Data provided
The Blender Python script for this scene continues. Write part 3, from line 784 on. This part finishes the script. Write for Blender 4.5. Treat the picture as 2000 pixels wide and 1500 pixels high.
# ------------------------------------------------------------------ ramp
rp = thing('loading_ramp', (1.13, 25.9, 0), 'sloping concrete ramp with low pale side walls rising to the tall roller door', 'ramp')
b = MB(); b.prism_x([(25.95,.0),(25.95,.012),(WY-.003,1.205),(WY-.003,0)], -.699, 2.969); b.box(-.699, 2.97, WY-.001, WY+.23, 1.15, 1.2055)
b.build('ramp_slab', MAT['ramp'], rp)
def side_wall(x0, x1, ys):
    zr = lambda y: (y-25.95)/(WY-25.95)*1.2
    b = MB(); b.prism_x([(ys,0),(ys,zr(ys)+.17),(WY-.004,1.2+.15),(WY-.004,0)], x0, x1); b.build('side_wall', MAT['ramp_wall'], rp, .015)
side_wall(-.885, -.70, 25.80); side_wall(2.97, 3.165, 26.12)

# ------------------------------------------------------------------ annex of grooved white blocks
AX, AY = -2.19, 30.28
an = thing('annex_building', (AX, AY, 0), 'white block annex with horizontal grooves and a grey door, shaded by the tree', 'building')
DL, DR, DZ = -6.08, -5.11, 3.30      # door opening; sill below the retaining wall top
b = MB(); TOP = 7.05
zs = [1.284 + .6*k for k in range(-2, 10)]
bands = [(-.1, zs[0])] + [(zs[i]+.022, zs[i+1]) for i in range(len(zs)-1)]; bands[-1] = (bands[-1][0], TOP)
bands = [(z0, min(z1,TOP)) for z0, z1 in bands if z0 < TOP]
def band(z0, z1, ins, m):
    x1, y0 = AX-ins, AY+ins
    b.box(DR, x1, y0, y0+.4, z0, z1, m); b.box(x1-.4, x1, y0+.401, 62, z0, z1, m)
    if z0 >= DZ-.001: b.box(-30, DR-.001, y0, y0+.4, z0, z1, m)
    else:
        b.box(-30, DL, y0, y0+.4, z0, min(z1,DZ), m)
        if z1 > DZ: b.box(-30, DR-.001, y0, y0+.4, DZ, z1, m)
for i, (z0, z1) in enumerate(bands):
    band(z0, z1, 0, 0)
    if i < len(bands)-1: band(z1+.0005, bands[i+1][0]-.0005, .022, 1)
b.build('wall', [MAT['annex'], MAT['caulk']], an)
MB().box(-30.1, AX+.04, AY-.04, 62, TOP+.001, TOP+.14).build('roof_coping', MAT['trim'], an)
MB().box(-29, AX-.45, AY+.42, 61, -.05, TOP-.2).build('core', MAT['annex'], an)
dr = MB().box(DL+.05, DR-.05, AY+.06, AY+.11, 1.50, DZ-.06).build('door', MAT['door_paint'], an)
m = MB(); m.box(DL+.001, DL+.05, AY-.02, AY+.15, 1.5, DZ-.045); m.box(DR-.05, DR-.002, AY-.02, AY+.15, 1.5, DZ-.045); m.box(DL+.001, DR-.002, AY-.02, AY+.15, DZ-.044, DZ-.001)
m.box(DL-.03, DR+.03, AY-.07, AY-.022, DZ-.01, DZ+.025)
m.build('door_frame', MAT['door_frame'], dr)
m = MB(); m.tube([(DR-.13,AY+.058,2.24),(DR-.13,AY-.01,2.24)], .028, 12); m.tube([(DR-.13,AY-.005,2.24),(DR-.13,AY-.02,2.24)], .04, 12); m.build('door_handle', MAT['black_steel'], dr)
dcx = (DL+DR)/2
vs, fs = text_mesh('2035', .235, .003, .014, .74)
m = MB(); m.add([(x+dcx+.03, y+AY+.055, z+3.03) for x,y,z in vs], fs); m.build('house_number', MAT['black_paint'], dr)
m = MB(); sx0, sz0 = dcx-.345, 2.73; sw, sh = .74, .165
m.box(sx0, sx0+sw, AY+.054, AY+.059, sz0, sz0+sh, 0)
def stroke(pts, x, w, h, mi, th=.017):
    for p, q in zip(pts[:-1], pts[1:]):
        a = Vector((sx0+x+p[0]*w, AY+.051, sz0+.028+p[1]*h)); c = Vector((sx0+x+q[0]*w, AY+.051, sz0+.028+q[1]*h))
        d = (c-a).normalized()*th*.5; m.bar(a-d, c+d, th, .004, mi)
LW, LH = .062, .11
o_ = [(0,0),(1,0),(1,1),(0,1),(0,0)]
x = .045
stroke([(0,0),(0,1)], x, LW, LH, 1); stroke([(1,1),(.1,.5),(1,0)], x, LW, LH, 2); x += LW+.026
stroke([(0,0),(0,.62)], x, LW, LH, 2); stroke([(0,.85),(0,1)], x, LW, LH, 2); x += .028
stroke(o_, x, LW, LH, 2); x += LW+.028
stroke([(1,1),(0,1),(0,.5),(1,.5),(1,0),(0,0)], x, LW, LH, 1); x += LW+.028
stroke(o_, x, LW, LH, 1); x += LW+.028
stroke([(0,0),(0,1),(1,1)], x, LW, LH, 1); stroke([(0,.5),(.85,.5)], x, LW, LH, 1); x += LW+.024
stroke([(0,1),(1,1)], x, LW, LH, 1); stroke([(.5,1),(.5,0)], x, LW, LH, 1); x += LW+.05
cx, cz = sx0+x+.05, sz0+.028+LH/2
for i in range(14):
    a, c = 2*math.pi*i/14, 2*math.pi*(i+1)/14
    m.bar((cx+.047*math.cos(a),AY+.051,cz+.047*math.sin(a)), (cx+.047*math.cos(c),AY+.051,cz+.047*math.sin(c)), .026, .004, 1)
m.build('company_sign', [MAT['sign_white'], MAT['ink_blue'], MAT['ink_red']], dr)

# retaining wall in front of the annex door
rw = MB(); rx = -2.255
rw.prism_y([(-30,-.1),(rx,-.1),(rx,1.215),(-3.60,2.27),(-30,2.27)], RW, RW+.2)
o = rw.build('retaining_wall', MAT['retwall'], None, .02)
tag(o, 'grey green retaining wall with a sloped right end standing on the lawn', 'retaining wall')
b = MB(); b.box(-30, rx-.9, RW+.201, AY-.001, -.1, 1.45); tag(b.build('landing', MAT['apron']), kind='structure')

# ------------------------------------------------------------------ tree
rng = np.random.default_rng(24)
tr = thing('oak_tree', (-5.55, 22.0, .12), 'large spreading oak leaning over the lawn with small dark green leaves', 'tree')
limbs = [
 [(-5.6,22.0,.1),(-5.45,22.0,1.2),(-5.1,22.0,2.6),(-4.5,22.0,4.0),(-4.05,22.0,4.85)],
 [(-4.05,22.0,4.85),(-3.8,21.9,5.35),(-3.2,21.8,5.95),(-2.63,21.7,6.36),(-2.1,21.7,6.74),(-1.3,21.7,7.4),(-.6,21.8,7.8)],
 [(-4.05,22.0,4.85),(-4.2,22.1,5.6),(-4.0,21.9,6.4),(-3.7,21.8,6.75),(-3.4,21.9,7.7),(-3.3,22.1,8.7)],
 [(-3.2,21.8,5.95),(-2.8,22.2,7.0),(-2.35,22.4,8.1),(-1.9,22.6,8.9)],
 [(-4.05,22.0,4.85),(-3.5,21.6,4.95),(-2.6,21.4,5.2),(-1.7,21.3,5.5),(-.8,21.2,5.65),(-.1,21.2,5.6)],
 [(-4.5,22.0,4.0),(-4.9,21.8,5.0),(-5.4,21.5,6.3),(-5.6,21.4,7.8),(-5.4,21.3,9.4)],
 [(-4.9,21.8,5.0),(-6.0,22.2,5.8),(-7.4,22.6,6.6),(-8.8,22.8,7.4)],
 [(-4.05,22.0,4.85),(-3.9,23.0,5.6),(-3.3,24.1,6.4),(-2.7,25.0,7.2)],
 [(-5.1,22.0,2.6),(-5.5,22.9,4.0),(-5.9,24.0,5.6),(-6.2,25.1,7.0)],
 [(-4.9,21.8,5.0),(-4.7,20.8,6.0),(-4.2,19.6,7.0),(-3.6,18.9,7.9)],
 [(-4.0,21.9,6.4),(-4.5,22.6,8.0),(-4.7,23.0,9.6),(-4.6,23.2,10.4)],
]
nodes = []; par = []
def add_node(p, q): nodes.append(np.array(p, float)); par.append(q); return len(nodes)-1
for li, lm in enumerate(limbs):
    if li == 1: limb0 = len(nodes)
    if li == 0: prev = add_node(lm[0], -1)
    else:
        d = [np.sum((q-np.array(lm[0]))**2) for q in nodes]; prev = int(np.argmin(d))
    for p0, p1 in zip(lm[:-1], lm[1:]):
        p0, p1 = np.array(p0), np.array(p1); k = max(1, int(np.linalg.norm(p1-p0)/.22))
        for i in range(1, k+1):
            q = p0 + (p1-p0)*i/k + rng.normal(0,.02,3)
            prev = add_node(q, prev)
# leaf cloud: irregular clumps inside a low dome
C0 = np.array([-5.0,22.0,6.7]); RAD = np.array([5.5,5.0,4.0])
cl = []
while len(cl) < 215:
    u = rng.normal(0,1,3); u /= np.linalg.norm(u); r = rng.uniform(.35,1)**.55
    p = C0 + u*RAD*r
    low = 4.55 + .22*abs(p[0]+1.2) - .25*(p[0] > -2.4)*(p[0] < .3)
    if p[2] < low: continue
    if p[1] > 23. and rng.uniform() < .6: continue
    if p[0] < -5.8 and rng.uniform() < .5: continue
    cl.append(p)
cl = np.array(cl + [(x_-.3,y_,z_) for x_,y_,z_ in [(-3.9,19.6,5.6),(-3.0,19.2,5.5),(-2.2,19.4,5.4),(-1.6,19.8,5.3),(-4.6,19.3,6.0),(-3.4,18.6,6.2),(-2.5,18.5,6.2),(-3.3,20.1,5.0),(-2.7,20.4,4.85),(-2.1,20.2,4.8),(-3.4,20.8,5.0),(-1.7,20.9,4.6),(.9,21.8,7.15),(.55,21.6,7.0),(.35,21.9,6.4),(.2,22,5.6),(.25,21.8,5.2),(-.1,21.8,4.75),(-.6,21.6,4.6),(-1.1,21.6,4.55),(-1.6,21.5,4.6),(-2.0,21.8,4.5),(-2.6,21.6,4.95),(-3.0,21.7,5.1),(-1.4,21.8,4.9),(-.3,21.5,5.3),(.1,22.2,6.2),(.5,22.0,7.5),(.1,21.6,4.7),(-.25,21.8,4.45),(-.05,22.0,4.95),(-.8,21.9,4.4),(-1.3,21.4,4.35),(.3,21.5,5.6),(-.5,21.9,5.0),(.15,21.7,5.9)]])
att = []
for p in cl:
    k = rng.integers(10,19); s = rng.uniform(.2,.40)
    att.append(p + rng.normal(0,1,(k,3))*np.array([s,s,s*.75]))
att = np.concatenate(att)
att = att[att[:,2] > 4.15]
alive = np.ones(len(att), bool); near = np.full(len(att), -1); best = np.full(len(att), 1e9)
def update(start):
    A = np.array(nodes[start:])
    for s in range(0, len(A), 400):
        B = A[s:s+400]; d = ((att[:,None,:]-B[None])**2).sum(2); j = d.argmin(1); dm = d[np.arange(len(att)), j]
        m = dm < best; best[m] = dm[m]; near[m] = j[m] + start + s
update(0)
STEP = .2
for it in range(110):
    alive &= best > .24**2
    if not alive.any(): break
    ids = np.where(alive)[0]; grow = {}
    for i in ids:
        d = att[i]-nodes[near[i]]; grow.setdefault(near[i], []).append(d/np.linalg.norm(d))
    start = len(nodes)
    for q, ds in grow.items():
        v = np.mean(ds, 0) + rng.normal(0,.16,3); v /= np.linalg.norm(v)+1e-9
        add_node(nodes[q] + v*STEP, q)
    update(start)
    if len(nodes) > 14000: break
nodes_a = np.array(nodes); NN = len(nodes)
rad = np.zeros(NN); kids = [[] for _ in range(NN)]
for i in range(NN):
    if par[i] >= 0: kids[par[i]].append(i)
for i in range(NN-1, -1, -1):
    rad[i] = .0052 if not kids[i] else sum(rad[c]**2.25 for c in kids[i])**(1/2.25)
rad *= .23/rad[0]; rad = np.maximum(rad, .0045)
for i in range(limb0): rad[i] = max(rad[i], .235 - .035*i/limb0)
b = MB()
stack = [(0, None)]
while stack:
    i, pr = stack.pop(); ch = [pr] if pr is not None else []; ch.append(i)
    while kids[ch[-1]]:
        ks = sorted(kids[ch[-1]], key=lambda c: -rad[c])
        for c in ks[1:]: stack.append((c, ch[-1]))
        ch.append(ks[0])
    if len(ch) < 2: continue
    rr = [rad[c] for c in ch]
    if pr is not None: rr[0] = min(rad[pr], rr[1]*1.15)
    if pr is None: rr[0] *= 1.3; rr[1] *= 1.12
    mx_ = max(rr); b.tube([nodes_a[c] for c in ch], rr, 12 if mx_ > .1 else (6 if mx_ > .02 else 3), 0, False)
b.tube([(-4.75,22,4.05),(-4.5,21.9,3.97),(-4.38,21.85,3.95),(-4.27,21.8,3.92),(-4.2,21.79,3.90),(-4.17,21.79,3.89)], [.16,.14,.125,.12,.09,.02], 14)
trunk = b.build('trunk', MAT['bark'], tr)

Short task
All lines from the beginning of the material above through the one with "side_wall(-.885, -.70, 25.80);" need to be returned exactly; please return those and only those.

Output
The Blender Python script for this scene continues. Write part 3, from line 784 on. This part finishes the script. Write for Blender 4.5. Treat the picture as 2000 pixels wide and 1500 pixels high.
# ------------------------------------------------------------------ ramp
rp = thing('loading_ramp', (1.13, 25.9, 0), 'sloping concrete ramp with low pale side walls rising to the tall roller door', 'ramp')
b = MB(); b.prism_x([(25.95,.0),(25.95,.012),(WY-.003,1.205),(WY-.003,0)], -.699, 2.969); b.box(-.699, 2.97, WY-.001, WY+.23, 1.15, 1.2055)
b.build('ramp_slab', MAT['ramp'], rp)
def side_wall(x0, x1, ys):
    zr = lambda y: (y-25.95)/(WY-25.95)*1.2
    b = MB(); b.prism_x([(ys,0),(ys,zr(ys)+.17),(WY-.004,1.2+.15),(WY-.004,0)], x0, x1); b.build('side_wall', MAT['ramp_wall'], rp, .015)
side_wall(-.885, -.70, 25.80); side_wall(2.97, 3.165, 26.12)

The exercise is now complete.